Bill Moyers Fights Back

Have I ever mentioned that I’m madly in love with Bill Moyers? Not in an I-wanna-do-ya kind of way, but more a download-everything-you-know-directly-into-my-brain-Matrix-style kind of way. And every time his glorious name is in the news, it just strengthens my devotion, because he is, quite simply, brilliant.

This time, it was the closing speech at the National Conference on Media Reform in St. Louis, during which he took the opportunity to respond to reports that Republican operatives are attempting to conservatize PBS.
"I should put my detractors on notice," declared the veteran journalist who stepped down in January as the host of PBS's Now with Bill Moyers, who recently turned 70. "They might compel me out of the rocking chair and into the anchor chair."

[…]

"I simply never imagined that any CPB chairman, Democrat or Republican, would cross the line from resisting White House pressure to carrying it out for the White House. And that's what (CPB chair) Kenneth Tomlinson has been doing."

Recalling former President Richard Nixon's failed attempt to cut the funding for public broadcasting in the early 1970s, Moyers said, "I always knew that Nixon would be back -- again and again. I just didn't know that this time he would ask to be the chairman of the Corporation for Public Broadcasting."

[…]

Moyers revealed to the crowd of 2,000 media reform activists that he had written Tomlinson on Friday, suggesting that the pair appear on a PBS program to discuss the controversy. He also revealed that he had tried three times to meet with the full CPB board but had been refused. Expressing his sense that the board had "crossed the line from resisting White House pressure to carrying it out," Moyers said, "I would like to give Mr. Tomlinson the benefit of the doubt, but I can't."

The man who has won 30 Emmy Awards for his hosting of various PBS programs was blunt about his critics. "They've been after me for years now and I am sure they will be stomping on my grave after I'm dead," he said. As the laughter from the crowd of 2,300 media reform activists quieted, however, he added, "I should remind them that one of our boys made it out 2,000 years ago."
Leave it to Bill Moyers. In one fell swoop, he links the current administration to infamously secretive and image-controlling Nixonian tactics, plainly states the White House itself is involved in media manipulation, and reminds everyone that Jesus was a liberal!

I can count on my opposable thumbs the number of newsmen (Bill Moyers and Sam Donaldson) who are really standing up to the onslaught of intimidation and strong-arming by the administration that has turned our media into a bunch of pathetic, capitulating mouthpieces of Rove who genuflect to the irreproachable graven image that our president has become, in no small debt to their collectively endless willingness to treat him as humble and trembling servants regard their king. There is no limit to the damage such shameless servility can do; just ask the Iraqis. The truly pitiful coverage, and, more importantly, dearth of rigorous examination of the veracity of the administration’s claims, leading up to the war, was integral in helping the White House garner wide support from the public for that war.
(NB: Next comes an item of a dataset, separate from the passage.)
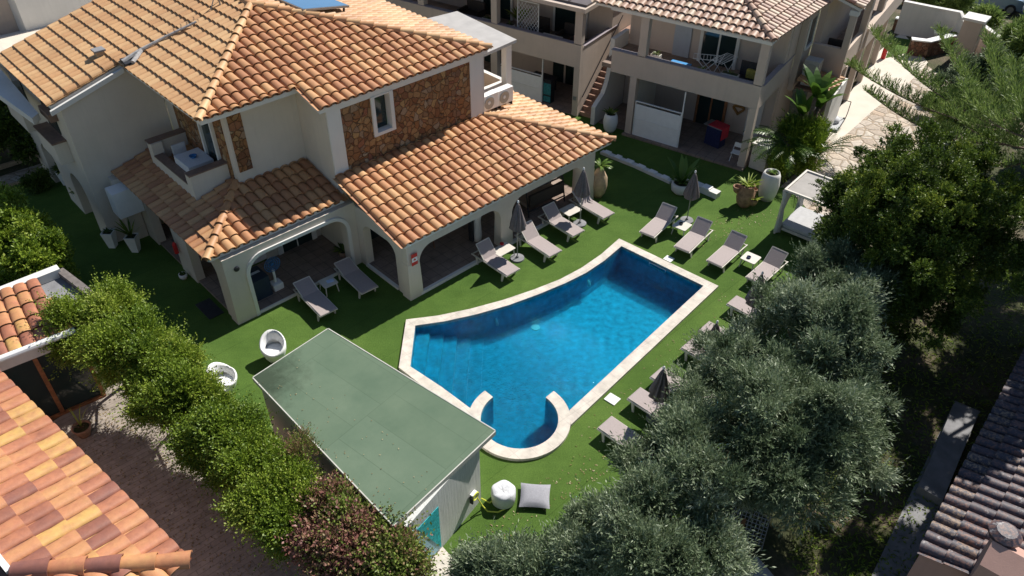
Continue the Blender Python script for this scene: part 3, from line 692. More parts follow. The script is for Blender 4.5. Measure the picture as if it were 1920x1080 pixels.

Moyers knows the importance of a free, open, and objective media; he’s no fool.
"An unconscious people, an indoctrinated people, a people fed only partisan information and opinion that confirm their own bias, a people made morbidly obese in mind and spirit by the junk food of propaganda, is less inclined to put up a fight, ask questions and be skeptical," Moyers said. "And just as a democracy can die of too many lies, that kind of orthodoxy can kill us, too."
What I find disturbing (and quite upsetting) is the willingness of so many people to be unconscious, indoctrinated, unquestioning, and unskeptical, to live wholly on a steady diet of propaganda. I don’t want to be any of those things (and, despite charges that I am a partisan, I often find myself angry with the Dems as much as the GOP, for various and sundry reasons). I am and have always been a voracious reader, a devourer of information, on a myriad of topics, and when it comes to politics, I feel a particular responsibility as a voter and a citizen to know what the fuck I’m talking about. That I am the exception, rather than the rule, means we are even more dependent on media accuracy and fairness to ensure a well-informed electorate. When that goes, the level of ignorance and apathy among the populace is staggering—as we have seen over the past four+ years.

We need more men (and women) like Moyers—both in our newsrooms and in every house across America. If only people had a better sense of responsibility for what they absorbed, more critical eyes and ears, longer attention spans…well, we probably wouldn’t be in the mess we’re in, would we?